Although management believes that the expectations represented in such Forward-Looking Statements are reasonable, there can be no assurance that such expectations will prove to be correct. Such Forward-Looking Statements are not a guarantee of performance and involve known and unknown risks, uncertainties, assumptions and other factors that may cause the actual results, performance or achievements to differ materially from the anticipated results, performance or achievements or developments expressed or implied by such Forward-Looking Statements. These factors include, without limitation, no significant and continuing adverse changes in general economic conditions or conditions in the financial markets. Readers are cautioned that all Forward-Looking Statements involve risks and uncertainties, including those risks and uncertainties detailed in the Corporation’s filings with applicable Canadian securities regulatory authorities, copies of which are available at The Company urges readers to carefully consider those factors.

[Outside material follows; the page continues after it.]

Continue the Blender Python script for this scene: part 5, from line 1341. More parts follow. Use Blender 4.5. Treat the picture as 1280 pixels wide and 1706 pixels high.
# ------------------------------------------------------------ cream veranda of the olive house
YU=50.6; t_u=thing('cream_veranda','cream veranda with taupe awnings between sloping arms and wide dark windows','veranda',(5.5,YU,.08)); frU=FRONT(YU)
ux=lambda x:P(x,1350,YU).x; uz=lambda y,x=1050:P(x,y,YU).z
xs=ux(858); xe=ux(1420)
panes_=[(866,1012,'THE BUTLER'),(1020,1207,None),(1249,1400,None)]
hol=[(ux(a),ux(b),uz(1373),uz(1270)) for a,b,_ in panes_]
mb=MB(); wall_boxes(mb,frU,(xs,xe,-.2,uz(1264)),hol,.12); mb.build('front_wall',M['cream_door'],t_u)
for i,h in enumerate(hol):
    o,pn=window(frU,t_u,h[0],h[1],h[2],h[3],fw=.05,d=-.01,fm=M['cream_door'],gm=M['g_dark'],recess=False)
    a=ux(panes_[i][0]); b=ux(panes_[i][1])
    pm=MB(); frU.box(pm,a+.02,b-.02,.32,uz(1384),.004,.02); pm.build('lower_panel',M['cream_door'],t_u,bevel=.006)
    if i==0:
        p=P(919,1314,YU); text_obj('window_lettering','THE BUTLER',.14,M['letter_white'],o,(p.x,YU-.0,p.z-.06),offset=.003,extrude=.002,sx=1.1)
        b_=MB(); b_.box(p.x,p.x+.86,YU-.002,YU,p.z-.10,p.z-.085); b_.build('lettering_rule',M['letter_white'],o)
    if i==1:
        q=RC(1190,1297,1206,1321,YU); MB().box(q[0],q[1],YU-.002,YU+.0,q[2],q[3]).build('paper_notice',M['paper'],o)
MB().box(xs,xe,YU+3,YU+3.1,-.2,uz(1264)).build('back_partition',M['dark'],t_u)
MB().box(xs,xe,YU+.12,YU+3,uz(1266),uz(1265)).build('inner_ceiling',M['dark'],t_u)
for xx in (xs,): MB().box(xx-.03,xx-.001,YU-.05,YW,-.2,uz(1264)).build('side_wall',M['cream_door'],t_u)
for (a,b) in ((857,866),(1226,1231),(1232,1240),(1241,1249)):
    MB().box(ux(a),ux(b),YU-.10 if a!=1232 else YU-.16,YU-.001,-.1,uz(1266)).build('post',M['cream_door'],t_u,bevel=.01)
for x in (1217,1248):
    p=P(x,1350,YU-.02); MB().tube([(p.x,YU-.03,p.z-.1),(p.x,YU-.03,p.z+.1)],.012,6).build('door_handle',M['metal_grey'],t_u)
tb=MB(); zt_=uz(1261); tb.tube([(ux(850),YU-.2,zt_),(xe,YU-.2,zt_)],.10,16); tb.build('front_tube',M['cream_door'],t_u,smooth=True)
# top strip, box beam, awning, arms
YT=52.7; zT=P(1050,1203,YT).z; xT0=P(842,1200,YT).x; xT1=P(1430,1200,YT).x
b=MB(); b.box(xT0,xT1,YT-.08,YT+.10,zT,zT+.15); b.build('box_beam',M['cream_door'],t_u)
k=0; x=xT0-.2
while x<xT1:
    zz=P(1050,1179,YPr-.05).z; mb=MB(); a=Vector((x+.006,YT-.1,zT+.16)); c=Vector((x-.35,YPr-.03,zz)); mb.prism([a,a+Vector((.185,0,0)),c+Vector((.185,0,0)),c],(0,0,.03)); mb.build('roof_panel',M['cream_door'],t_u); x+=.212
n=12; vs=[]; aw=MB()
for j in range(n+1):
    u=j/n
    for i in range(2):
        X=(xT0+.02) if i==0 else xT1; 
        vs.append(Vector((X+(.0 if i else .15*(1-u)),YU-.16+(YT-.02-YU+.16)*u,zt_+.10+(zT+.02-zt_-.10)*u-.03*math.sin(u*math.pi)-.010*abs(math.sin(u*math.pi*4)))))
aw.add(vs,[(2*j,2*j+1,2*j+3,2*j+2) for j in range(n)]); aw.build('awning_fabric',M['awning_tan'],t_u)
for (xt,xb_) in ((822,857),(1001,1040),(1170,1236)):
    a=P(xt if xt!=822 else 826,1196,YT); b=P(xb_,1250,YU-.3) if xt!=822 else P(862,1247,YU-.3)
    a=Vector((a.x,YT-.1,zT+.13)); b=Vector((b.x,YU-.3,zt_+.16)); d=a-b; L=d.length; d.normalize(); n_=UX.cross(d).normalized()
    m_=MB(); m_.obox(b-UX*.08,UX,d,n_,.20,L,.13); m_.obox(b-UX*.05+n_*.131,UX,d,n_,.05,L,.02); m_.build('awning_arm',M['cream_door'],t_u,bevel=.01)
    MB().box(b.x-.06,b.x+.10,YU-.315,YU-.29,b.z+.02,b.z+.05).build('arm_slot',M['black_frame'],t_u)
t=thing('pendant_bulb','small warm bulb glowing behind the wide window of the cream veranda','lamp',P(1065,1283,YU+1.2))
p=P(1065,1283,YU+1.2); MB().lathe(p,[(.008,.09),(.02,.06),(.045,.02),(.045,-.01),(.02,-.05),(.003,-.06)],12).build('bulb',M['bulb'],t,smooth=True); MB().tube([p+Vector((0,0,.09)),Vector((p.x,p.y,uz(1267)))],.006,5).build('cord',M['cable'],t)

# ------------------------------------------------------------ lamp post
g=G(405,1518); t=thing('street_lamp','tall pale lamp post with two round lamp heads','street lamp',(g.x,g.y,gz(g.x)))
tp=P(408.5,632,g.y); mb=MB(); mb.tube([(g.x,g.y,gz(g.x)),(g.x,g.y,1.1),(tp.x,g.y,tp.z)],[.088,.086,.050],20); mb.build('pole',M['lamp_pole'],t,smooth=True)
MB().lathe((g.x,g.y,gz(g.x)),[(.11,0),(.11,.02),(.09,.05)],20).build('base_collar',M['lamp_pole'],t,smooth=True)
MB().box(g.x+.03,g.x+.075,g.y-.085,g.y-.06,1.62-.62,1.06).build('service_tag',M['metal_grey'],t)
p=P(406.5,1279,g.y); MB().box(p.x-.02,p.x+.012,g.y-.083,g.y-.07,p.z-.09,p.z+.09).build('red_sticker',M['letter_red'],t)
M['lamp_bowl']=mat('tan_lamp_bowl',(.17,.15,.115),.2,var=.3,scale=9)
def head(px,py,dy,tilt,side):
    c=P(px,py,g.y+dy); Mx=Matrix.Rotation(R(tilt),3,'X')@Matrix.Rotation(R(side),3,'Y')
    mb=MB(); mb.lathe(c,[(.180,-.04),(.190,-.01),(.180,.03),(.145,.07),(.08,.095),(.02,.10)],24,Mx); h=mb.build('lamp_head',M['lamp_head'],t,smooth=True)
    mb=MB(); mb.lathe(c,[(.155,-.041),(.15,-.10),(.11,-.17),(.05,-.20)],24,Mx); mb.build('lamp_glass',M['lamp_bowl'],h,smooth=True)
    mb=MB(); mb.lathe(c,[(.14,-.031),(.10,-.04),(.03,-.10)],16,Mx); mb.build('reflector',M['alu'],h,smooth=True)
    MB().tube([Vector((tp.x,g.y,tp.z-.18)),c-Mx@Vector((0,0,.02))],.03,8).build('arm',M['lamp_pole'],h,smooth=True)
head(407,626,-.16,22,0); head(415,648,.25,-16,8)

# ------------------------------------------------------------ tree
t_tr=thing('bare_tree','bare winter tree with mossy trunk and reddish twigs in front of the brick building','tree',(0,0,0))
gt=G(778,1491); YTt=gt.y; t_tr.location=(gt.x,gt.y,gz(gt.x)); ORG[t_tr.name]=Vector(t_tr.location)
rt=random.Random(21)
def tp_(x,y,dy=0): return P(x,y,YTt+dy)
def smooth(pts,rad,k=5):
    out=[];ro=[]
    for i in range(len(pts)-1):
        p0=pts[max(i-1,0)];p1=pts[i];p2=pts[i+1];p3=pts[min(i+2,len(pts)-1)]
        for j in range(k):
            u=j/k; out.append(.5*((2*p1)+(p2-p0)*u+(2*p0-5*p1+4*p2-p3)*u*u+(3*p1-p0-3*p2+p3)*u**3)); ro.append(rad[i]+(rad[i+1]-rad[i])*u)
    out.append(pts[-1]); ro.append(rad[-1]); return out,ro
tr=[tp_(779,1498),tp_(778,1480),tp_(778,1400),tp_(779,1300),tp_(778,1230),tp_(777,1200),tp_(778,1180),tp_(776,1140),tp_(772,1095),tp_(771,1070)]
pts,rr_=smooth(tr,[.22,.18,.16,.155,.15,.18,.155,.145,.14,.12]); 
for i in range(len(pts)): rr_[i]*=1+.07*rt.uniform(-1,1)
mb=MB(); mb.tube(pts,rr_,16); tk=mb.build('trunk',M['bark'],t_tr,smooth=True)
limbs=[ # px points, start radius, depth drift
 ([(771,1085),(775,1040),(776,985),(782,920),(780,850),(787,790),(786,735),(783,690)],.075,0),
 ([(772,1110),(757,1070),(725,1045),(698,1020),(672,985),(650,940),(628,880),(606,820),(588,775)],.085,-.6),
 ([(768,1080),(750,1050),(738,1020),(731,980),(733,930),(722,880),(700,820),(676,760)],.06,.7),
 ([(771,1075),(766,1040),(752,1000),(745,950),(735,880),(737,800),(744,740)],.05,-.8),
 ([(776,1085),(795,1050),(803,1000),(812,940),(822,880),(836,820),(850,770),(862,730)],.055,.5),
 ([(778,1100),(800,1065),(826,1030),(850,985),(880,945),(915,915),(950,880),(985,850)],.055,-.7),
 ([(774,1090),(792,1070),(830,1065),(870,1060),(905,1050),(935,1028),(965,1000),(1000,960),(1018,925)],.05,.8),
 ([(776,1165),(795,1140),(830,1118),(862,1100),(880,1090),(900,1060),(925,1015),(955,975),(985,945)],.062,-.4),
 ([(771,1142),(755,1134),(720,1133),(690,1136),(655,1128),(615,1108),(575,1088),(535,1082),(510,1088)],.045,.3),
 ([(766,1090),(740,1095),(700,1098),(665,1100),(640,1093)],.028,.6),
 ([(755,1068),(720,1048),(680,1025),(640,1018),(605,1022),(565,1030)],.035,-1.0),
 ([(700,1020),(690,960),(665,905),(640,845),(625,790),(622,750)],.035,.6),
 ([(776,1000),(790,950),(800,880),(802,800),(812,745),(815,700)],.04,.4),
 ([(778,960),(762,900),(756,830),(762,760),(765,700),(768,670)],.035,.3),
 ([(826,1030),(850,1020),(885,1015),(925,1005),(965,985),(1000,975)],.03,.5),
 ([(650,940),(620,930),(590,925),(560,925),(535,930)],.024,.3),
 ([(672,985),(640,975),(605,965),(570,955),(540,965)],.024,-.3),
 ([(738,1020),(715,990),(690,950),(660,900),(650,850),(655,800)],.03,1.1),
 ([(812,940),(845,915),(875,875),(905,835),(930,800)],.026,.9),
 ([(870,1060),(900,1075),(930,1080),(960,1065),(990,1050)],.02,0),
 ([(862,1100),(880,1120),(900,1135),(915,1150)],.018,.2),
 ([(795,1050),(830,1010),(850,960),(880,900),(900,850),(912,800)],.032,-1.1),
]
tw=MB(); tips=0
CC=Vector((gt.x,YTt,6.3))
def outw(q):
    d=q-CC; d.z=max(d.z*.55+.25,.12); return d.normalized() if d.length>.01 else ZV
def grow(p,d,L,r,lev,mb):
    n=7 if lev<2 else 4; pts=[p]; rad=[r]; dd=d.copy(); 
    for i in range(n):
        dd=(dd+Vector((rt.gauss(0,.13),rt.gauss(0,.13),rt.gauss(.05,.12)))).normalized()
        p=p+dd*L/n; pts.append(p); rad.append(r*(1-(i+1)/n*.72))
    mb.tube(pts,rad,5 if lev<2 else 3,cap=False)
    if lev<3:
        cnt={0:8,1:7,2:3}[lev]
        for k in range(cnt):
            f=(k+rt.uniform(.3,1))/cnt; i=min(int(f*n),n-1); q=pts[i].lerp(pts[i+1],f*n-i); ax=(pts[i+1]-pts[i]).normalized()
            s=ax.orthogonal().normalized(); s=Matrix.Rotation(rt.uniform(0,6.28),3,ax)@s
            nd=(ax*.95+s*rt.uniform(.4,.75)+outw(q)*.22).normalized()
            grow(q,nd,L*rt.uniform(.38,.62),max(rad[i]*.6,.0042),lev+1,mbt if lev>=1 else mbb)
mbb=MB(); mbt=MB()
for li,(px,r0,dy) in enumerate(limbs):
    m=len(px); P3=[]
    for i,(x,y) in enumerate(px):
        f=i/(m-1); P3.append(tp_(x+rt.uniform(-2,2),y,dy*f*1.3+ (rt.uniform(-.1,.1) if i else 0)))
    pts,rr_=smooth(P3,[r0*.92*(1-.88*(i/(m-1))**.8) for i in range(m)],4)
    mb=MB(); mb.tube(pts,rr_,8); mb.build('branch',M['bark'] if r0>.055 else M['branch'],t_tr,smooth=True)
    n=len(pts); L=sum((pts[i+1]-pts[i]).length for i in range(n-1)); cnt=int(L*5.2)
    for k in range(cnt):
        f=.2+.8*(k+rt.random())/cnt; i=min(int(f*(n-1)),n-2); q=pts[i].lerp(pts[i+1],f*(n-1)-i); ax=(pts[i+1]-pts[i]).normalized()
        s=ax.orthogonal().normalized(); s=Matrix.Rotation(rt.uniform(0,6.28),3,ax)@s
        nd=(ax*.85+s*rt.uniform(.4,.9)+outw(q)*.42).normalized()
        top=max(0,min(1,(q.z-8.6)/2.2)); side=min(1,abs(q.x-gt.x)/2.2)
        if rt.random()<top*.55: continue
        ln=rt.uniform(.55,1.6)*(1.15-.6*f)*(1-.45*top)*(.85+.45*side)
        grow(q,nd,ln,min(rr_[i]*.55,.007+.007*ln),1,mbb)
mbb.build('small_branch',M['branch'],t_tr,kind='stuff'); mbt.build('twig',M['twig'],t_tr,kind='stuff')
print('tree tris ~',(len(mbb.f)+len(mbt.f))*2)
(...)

The Forward-Looking Statements included in this news release are made as of the date of this document and the Company disclaims any intention or obligation to update or revise any Forward-Looking Statements, whether as a result of new information, future events or otherwise, except as expressly required by applicable securities legislation. This news release does not constitute an offer to sell or solicitation of an offer to buy any of the securities described herein and accordingly undue reliance should not be put on such.

Neither TSX Venture Exchange nor its Regulation Services Provider (as that term is defined in the policies of the TSX Venture Exchange) accepts responsibility for the adequacy or accuracy of this release.